TOKYO -- IHI will partner with the government of Myanmar to build a $15 million concrete factory there, developing the country's materials sector and helping meet surging demand for infrastructure.

     The Japanese heavy equipment manufacturer will contribute 60% of the cost, with Myanmar's construction ministry putting forth the rest. The partners could break ground as soon as January in Yangon, the country's largest city. A start to operations is eyed for September or October, said Kyaw Linn, the ministry's permanent secretary. The midsize plant will be able to produce 77,000 tons of high-strength precast concrete annually.

     The project marks the second factory established jointly by the ministry and a Japanese company since Myanmar returned to civilian rule in 2011. The first, involving JFE Engineering, produces material for steel bridges and other such structures. IHI's venture is expected to meet more diverse demand from the public and private sectors.

     The planned factory is to supply foundation piles for a Japanese-led port development in the Thilawa Special Economic Zone near Yangon. Demand is anticipated in other settings as well, including for large buildings developed by the private sector. The plant also is seen providing materials for public works projects, including concrete bridge beams and drainage ditches. Making such pieces in a factory, rather than on-site from cement, will let builders shorten construction times. Factory-made concrete also is more durable and of higher quality.

Long-awaited reform

By teaming with Japanese companies, the ministry hopes to cut Myanmar's heavy dependence on imported construction materials. State enterprises controlled the cement and other materials industries during the country's military rule, hampering development. U.S. economic sanctions have also inhibited the materials sector.

     Currently, Myanmar imports the majority of its materials from China, Thailand and others in the region. A recent building surge in the country's urban centers sent real estate development spending soaring to around $850 million in fiscal 2014, or 10 times the fiscal 2012 level. But domestic cement production grew only about 40% during those two years while cement imports doubled.

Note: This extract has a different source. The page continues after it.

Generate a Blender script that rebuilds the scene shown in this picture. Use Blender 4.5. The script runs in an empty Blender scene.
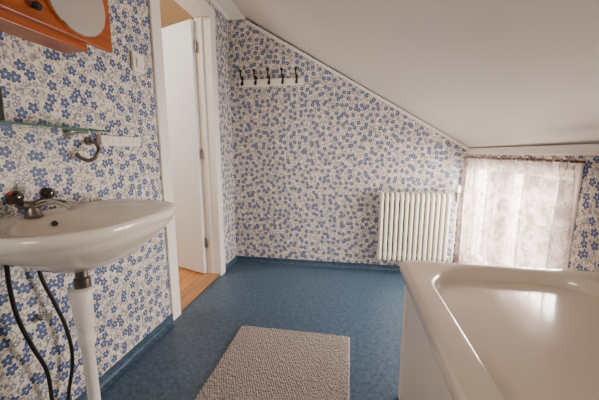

     Transporting construction materials also has become more expensive, making building costs 50-100% higher in Myanmar than in neighboring Thailand. The government in 2013 began realigning state-run cement factories, selling assets to private companies in Myanmar and abroad. The venture with IHI appears to be a continuation of those efforts.

Development demand

The concrete plant -- IHI's first outside of Japan -- is also an important step for the manufacturer as it increases involvement in infrastructure projects in developing nations. Expanding operations abroad will be critical as the company works toward 1.7 trillion yen ($14 billion) in sales for fiscal 2018, particularly as Japan's infrastructure market contracts.

     IHI is in the running to build one of the world's longest suspension bridges across the Dardanelles in Turkey. It will complete a feasibility study on the project this month, presenting the results to Turkish authorities. The company already is building the world's fourth-longest suspension bridge across the country's Izmit Bay. Part of that structure is set to open in April.

     The Japanese company also has won bids for several smaller bridges in Bangladesh, India and elsewhere since April. Such structures are in demand in developing nations. Bridges shorter than 300 meters can be built less expensively from concrete than from steel, IHI says. The Myanmar factory is seen supplying such projects and could export concrete to other nations in the region.

     Other foreign materials makers are increasing involvement in Myanmar as well. Thailand's Siam Cement will begin operations at a new factory in the eastern state of Mon in 2016. The plant "will eventually be able to produce 1.8 million tons of cement a year," fulfilling nearly half of Myanmar's demand, the Myanmar Times reports. China's Anhui Conch Cement, Malaysia's YTL group and others also plan to build facilities in the country.